Las personas que están a mi alrededor. Don Robustiano (llamémoslo así), un sacerdote jubilado, pero en activo, con el que hablo a menudo, siempre tarde, por la noche. Tantos años charlando. Es una presencia. Alguien que siempre está cerca. Él es sencillo, alegre, dinámico. Si me siento solo después de la cena, siempre puedo llamarle. De tendencias muy liberales. Su mente no tiene ninguna complicación. Vive en un mundo sencillo y él es sencillo.
Ifigenia (llamémosla así). La llamo a media mañana, cada vez
que necesito hacer un descanso en el trabajo. Dentista, del Opus Dei. Es
divertidísima, caprichosa como ella sola. Cenamos con su marido una vez al mes,
como media. Como se le meta en la cabeza algo, su marido y yo ya nos podemos
dar por vencidos.
Fray Severo (llamémoslo
así, aunque nunca ha sido fraile), todo mi contacto con él es gramatical, es el
corrector de mis obras. Una presencia amable al otro lado del Atlántico. Si
estuviera aquí, daríamos muchos paseos juntos y cenarían en mi casa de vez en
cuando. Es mucho más que un corrector. Es la única persona que tiene
autorización para meterse en el contenido de mis libros con mando en plaza.

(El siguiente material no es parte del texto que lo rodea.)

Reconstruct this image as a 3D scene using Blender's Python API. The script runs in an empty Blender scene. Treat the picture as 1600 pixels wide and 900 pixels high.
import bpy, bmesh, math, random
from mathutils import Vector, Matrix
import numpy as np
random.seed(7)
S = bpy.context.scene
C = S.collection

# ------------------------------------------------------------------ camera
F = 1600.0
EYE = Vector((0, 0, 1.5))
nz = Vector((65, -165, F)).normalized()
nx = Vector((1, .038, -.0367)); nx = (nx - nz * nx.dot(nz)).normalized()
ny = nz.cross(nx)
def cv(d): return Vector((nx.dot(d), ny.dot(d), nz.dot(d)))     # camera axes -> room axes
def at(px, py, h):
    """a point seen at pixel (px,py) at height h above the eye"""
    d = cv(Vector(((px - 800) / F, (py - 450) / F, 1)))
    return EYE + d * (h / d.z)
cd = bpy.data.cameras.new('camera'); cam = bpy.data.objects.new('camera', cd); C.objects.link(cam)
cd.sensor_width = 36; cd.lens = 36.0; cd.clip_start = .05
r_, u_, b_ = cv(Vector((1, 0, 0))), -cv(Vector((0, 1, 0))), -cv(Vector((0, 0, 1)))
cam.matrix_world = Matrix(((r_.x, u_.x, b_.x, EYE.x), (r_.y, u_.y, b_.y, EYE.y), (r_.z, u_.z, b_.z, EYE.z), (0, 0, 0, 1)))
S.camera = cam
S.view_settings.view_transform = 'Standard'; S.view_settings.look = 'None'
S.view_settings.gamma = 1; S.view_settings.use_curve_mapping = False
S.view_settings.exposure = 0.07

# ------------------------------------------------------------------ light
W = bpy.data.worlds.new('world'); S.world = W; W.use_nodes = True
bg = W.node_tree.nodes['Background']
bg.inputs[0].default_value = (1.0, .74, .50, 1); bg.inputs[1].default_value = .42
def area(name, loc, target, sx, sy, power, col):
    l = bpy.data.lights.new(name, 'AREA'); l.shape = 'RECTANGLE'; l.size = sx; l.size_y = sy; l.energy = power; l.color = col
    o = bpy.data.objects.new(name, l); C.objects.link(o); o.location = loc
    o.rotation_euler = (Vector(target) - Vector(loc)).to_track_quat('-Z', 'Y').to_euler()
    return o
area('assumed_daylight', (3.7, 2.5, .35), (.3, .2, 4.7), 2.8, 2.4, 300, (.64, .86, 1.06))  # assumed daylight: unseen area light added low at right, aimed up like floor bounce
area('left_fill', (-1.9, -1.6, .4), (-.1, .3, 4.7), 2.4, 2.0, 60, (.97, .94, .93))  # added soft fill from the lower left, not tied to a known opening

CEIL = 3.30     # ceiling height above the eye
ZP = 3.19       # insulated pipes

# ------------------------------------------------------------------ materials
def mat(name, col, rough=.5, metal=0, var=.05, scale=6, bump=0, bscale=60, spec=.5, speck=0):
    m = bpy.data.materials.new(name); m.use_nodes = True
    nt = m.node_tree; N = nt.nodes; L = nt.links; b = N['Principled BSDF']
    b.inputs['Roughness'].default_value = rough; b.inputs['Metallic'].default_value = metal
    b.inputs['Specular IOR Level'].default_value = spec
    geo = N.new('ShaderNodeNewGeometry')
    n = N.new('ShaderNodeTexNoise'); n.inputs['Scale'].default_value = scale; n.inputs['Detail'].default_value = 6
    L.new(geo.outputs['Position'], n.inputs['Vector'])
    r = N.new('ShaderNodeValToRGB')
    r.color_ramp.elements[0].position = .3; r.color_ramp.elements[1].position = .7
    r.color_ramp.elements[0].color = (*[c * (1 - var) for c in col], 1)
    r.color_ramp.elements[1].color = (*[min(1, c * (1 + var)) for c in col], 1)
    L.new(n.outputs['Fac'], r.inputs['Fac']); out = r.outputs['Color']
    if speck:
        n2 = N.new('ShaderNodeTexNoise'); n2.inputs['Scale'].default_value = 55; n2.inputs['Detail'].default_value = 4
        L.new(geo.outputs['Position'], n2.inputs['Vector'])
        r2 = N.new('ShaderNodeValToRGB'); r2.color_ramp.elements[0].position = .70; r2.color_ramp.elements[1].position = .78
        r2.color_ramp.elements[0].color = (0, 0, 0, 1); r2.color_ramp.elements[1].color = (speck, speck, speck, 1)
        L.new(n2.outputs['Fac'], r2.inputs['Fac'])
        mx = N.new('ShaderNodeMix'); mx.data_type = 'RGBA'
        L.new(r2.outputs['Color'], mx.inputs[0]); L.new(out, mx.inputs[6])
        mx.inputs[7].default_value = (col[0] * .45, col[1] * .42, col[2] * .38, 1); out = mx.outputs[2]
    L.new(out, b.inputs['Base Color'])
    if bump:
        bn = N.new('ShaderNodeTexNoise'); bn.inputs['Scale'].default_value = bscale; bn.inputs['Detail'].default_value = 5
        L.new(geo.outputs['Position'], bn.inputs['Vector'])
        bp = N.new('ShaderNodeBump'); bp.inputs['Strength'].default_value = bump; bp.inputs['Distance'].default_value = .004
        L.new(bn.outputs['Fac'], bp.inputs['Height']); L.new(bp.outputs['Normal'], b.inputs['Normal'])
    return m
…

Siempre le repito que entre y que coja lo que quiera, y que reorganice el
salón. Pero es muy prudente, se limita a cambiar algunas comas de sitio, a
sugerirme que tal jarrón está repetido cuatro veces. Con él no vale esconder la
suciedad literaria debajo de una alfombra. Es un corrector que mira debajo de la
alfombra. Le tengo grandísima estima.
Me quedan
unas cuantas personas más por mencionar. Pero ya dediqué otro post, ahora que
me acuerdo, a otras personas que no menciono aquí.